**Exercise aim**
Please print exactly the lines below, from the start of the material up to and including the line with "from mathutils import Vector, Matrix", but none of the pictures.

**Dataset content**
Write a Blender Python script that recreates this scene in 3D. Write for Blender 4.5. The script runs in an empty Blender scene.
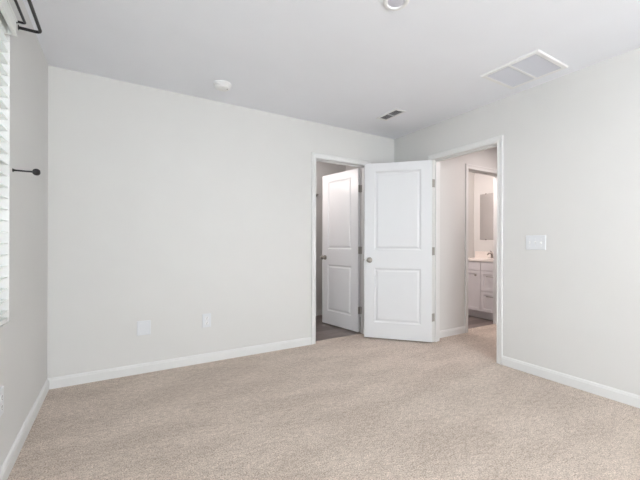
import bpy, bmesh, math
from mathutils import Vector, Matrix

# ------------------------------------------------------------------ camera, world, light, exposure
SC = bpy.context.scene
COL = SC.collection
YAW, CAM_H = 0.5503, 1.103
cam_data = bpy.data.cameras.new('camera')
cam = bpy.data.objects.new('camera', cam_data)
COL.objects.link(cam)
cam_data.sensor_fit = 'HORIZONTAL'
cam_data.sensor_width = 36.0
cam_data.lens = 344.86 / 640 * 36.0
cam_data.shift_x = -(329.05 - 320) / 640
cam_data.shift_y = (243.69 - 240) / 640
cam_data.clip_start = 0.02
cam.location = (0, 0, CAM_H)
cam.matrix_world = Matrix.Translation((0, 0, CAM_H)) @ Matrix.Rotation(-YAW, 4, 'Z') @ Matrix.Rotation(math.pi / 2, 4, 'X') @ Matrix.Rotation(0.003, 4, 'Z')
SC.camera = cam

SC.view_settings.view_transform = 'Standard'
SC.view_settings.look = 'None'
SC.view_settings.gamma = 1.0
SC.view_settings.use_curve_mapping = False
SC.view_settings.exposure = 0.03

world = bpy.data.worlds.new('world')
SC.world = world
world.use_nodes = True
bg = world.node_tree.nodes['Background']
bg.inputs[0].default_value = (0.80, 0.90, 1.0, 1)
bg.inputs[1].default_value = 1.0


def area(name, loc, aim, sx, sy, power, color=(1, 1, 1), spread=math.pi):
    d = bpy.data.lights.new(name, 'AREA')
    d.shape = 'RECTANGLE'
    d.size, d.size_y = sx, sy
    d.energy = power
    d.color = color
    d.spread = spread
    o = bpy.data.objects.new(name, d)
    COL.objects.link(o)
    o.location = loc
    o.rotation_euler = (Vector(aim) - Vector(loc)).to_track_quat('-Z', 'Y').to_euler()
    return o


# daylight in the left window; main fill at an added, unseen front window
area('daylight_left_window', (-0.75, 1.42, 1.45), (2.0, 1.42, 1.35), 1.6, 1.35, 12, (0.93, 0.97, 1.0))
area('front_fill_light', (0.95, -2.03, 1.50), (1.35, 3.0, 2.35), 1.75, 1.35, 140, (0.95, 0.98, 1.0))
# ceiling lamps of the hall and laundry room beyond the doorways
area('hall_lamp_light', (4.0, 1.95, 2.40), (4.0, 1.95, 0), 0.35, 0.35, 16, (1.0, 0.89, 0.87))
def bulb(name, loc, r, power, color):
    d = bpy.data.lights.new(name, 'POINT')
    d.shadow_soft_size = r
    d.energy = power
    d.color = color
    o = bpy.data.objects.new(name, d)
    COL.objects.link(o)
    o.location = loc
    return o


bulb('laundry_lamp_light', (1.75, 4.15, 2.05), 0.15, 15, (1.0, 0.90, 0.86))

area('bathroom_fill_light', (3.95, 3.25, 2.40), (4.5, 3.25, 0), 0.5, 0.4, 19, (1.0, 0.88, 0.85))  # added area light that brightens the bathroom, no fixture of its own

# ------------------------------------------------------------------ dimensions of the place
L, R, B, F, H = -0.448, 3.012, 3.322, -1.95, 2.44
WT = 0.115
HY = 2.775          # hall wall with the bathroom doorway
PI = math.pi


# ------------------------------------------------------------------ materials
def lin(c):
    return tuple(((v / 255) / 12.92 if v / 255 <= 0.04045 else ((v / 255 + 0.055) / 1.055) ** 2.4) for v in c) + (1,)


def mat(name, rgb, rough=0.5, metal=0.0, spec=0.5, noise=0.0, nscale=60, bump=0.0, bscale=200):
    m = bpy.data.materials.new(name)
    m.use_nodes = True
    nt = m.node_tree
    p = nt.nodes['Principled BSDF']
    p.inputs['Base Color'].default_value = lin(rgb)
    p.inputs['Roughness'].default_value = rough
    p.inputs['Metallic'].default_value = metal
    p.inputs['Specular IOR Level'].default_value = spec
    tc = nt.nodes.new('ShaderNodeTexCoord')
    if noise:
        n = nt.nodes.new('ShaderNodeTexNoise')
        n.inputs['Scale'].default_value = nscale
        n.inputs['Detail'].default_value = 3
        nt.links.new(tc.outputs['Object'], n.inputs['Vector'])
        r = nt.nodes.new('ShaderNodeValToRGB')
        r.color_ramp.elements[0].position = 0.3
        r.color_ramp.elements[1].position = 0.7
        r.color_ramp.elements[0].color = lin([max(0, v * (1 - noise)) for v in rgb])
        r.color_ramp.elements[1].color = lin([min(255, v * (1 + noise)) for v in rgb])
        nt.links.new(n.outputs['Fac'], r.inputs[0])
        nt.links.new(r.outputs[0], p.inputs['Base Color'])
    if bump:
        n2 = nt.nodes.new('ShaderNodeTexNoise')
        n2.inputs['Scale'].default_value = bscale
        n2.inputs['Detail'].default_value = 2
        nt.links.new(tc.outputs['Object'], n2.inputs['Vector'])
        b = nt.nodes.new('ShaderNodeBump')
        b.inputs['Strength'].default_value = bump
        b.inputs['Distance'].default_value = 0.002
        nt.links.new(n2.outputs['Fac'], b.inputs['Height'])
        nt.links.new(b.outputs[0], p.inputs['Normal'])
    return m


M_WALL = mat('wall_paint', (217, 216, 214), 0.75, spec=0.25, noise=0.004, nscale=3, bump=0.08, bscale=90)
M_CEIL = mat('ceiling_paint', (239, 241, 246), 0.9, spec=0.15, noise=0.004, nscale=3, bump=0.08, bscale=120)
M_TRIM = mat('trim_paint', (226, 226, 225), 0.38, spec=0.45)
M_DOOR = mat('door_paint', (228, 229, 231), 0.30, spec=0.5, bump=0.05, bscale=35)
M_PLASTIC = mat('white_plastic', (236, 236, 236), 0.35)
M_PLATE = mat('plate_plastic', (220, 222, 225), 0.35)
M_DARK = mat('slot_dark', (60, 58, 56), 0.7)
M_DUCT = mat('duct_grey', (225, 225, 228), 0.6)
M_DUCTD = mat('duct_shade_grey', (118, 118, 122), 0.7)
M_LOUVRE = mat('grille_louvre_shaded', (214, 216, 223), 0.45)  # same paint as the frame, with the slats' shade put into the colour
M_FILTER = mat('filter_grey', (170, 171, 180), 0.8)
M_NICKEL = mat('satin_nickel', (168, 163, 156), 0.32, metal=1.0)
M_HINGE = mat('hinge_nickel', (172, 169, 164), 0.45, metal=0.6)
M_BLACK = mat('black_iron', (26, 25, 26), 0.4, spec=0.5)
M_BLIND = mat('blind_white', (238, 240, 236), 0.45)
M_LENS = mat('frosted_lens', (206, 206, 216), 0.4)
M_CAB = mat('cabinet_paint', (236, 232, 234), 0.4)
M_COUNTER = mat('cultured_marble', (244, 236, 230), 0.2, noise=0.02, nscale=8)
M_CHROME = mat('chrome', (170, 165, 162), 0.18, metal=1.0)
M_MIRROR = mat('mirror_silver', (212, 210, 210), 0.02, metal=1.0)
M_VINYLTR = mat('window_vinyl', (240, 240, 240), 0.4)


def carpet_material():
    m = bpy.data.materials.new('beige_carpet')
    m.use_nodes = True
    nt = m.node_tree
    p = nt.nodes['Principled BSDF']
    p.inputs['Roughness'].default_value = 1.0
    p.inputs['Specular IOR Level'].default_value = 0.05
    p.inputs['Sheen Weight'].default_value = 0.15
    tc = nt.nodes.new('ShaderNodeTexCoord')

    def noise(scale, detail, rough=0.6, vec=None):
        n = nt.nodes.new('ShaderNodeTexNoise')
        n.inputs['Scale'].default_value = scale
        n.inputs['Detail'].default_value = detail
        n.inputs['Roughness'].default_value = rough
        nt.links.new(vec or tc.outputs['Object'], n.inputs['Vector'])
        return n

    def ramp(src, a, b, ca, cb):
        r = nt.nodes.new('ShaderNodeValToRGB')
        r.color_ramp.elements[0].position, r.color_ramp.elements[1].position = a, b
        r.color_ramp.elements[0].color, r.color_ramp.elements[1].color = ca, cb
        nt.links.new(src, r.inputs[0])
        return r
    tuft = noise(140, 5, 0.8)
    base = ramp(tuft.outputs['Fac'], 0.38, 0.62, lin((160, 144, 131)), lin((248, 232, 218)))
    mp0 = nt.nodes.new('ShaderNodeMapping')
    mp0.inputs['Rotation'].default_value = (0, 0, 0.6)
    mp0.inputs['Scale'].default_value = (1, 1.8, 1)
    nt.links.new(tc.outputs['Object'], mp0.inputs['Vector'])
    mid = noise(24, 5, 0.8, mp0.outputs[0])
    midr = ramp(mid.outputs['Fac'], 0.38, 0.60, (0.74, 0.73, 0.72, 1), (1.0, 1.0, 1.0, 1))
    mp = nt.nodes.new('ShaderNodeMapping')
    mp.inputs['Rotation'].default_value = (0, 0, 0.5)
    mp.inputs['Scale'].default_value = (1.0, 2.4, 1)
    nt.links.new(tc.outputs['Object'], mp.inputs['Vector'])
    big = noise(1.6, 3, 0.6, mp.outputs[0])
    bigr = ramp(big.outputs['Fac'], 0.4, 0.6, (0.86, 0.85, 0.84, 1), (1, 1, 1, 1))

    def mul(a, b):
        x = nt.nodes.new('ShaderNodeMix')
        x.data_type = 'RGBA'
        x.blend_type = 'MULTIPLY'
        x.inputs[0].default_value = 1
        nt.links.new(a, x.inputs[6])
        nt.links.new(b, x.inputs[7])
        return x.outputs[2]
    c = mul(mul(base.outputs[0], midr.outputs[0]), bigr.outputs[0])
    nt.links.new(c, p.inputs['Base Color'])
    bm = nt.nodes.new('ShaderNodeBump')
    bm.inputs['Strength'].default_value = 0.45
    bm.inputs['Distance'].default_value = 0.008
    nt.links.new(tuft.outputs['Fac'], bm.inputs['Height'])
    nt.links.new(bm.outputs[0], p.inputs['Normal'])
    return m


def plank_material():
    m = bpy.data.materials.new('vinyl_plank')
    m.use_nodes = True
    nt = m.node_tree
    p = nt.nodes['Principled BSDF']
    p.inputs['Roughness'].default_value = 0.35
    tc = nt.nodes.new('ShaderNodeTexCoord')
    br = nt.nodes.new('ShaderNodeTexBrick')
    br.inputs['Scale'].default_value = 1.0
    br.inputs['Brick Width'].default_value = 1.2
    br.inputs['Row Height'].default_value = 0.15
    br.inputs['Mortar Size'].default_value = 0.0015
    br.inputs['Color1'].default_value = lin((138, 126, 122))
    br.inputs['Color2'].default_value = lin((104, 94, 90))
    br.inputs['Mortar'].default_value = lin((62, 55, 52))
    nt.links.new(tc.outputs['Object'], br.inputs['Vector'])
    mp = nt.nodes.new('ShaderNodeMapping')
    mp.inputs['Scale'].default_value = (3, 40, 1)
    nt.links.new(tc.outputs['Object'], mp.inputs['Vector'])
    n = nt.nodes.new('ShaderNodeTexNoise')
    n.inputs['Scale'].default_value = 2
    n.inputs['Detail'].default_value = 5
    nt.links.new(mp.outputs[0], n.inputs['Vector'])
    r = nt.nodes.new('ShaderNodeValToRGB')
    r.color_ramp.elements[0].color = (0.62, 0.60, 0.58, 1)
    r.color_ramp.elements[0].position = 0.3
    r.color_ramp.elements[1].position = 0.7
    nt.links.new(n.outputs['Fac'], r.inputs[0])
    x = nt.nodes.new('ShaderNodeMix')
    x.data_type = 'RGBA'
    x.blend_type = 'MULTIPLY'
    x.inputs[0].default_value = 1
    nt.links.new(br.outputs['Color'], x.inputs[6])
    nt.links.new(r.outputs[0], x.inputs[7])
    nt.links.new(x.outputs[2], p.inputs['Base Color'])
    return m


def glass_material():
    m = bpy.data.materials.new('window_glass')
    m.use_nodes = True
    nt = m.node_tree
    p = nt.nodes['Principled BSDF']
    p.inputs['Base Color'].default_value = (0.97, 0.99, 0.98, 1)
    p.inputs['Transmission Weight'].default_value = 1.0
    p.inputs['Roughness'].default_value = 0.0
    p.inputs['IOR'].default_value = 1.05
    return m


def lamp_material(name, rgb, strength):
    m = bpy.data.materials.new(name)
    m.use_nodes = True
    p = m.node_tree.nodes['Principled BSDF']
    p.inputs['Base Color'].default_value = lin(rgb)
    p.inputs['Emission Color'].default_value = lin(rgb)
    p.inputs['Emission Strength'].default_value = strength
    return m


M_CARPET = carpet_material()
M_PLANK = plank_material()
M_GLASS = glass_material()
M_GLOBE = lamp_material('lit_globe_glass', (255, 226, 196), 6)


# ------------------------------------------------------------------ mesh helpers
def box(bm, x0, x1, y0, y1, z0, z1, rot=None, piv=None):
    vs = [bm.verts.new((x, y, z)) for x in (x0, x1) for y in (y0, y1) for z in (z0, z1)]
    for f in ((0, 1, 3, 2), (4, 6, 7, 5), (0, 4, 5, 1), (2, 3, 7, 6), (0, 2, 6, 4), (1, 5, 7, 3)):
        bm.faces.new([vs[i] for i in f])
    if rot is not None:
        c = Vector(piv) if piv else Vector(((x0 + x1) / 2, (y0 + y1) / 2, (z0 + z1) / 2))
        for v in vs:
            v.co = c + rot @ (v.co - c)
    return vs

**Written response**
Write a Blender Python script that recreates this scene in 3D. Write for Blender 4.5. The script runs in an empty Blender scene.
import bpy, bmesh, math
from mathutils import Vector, Matrix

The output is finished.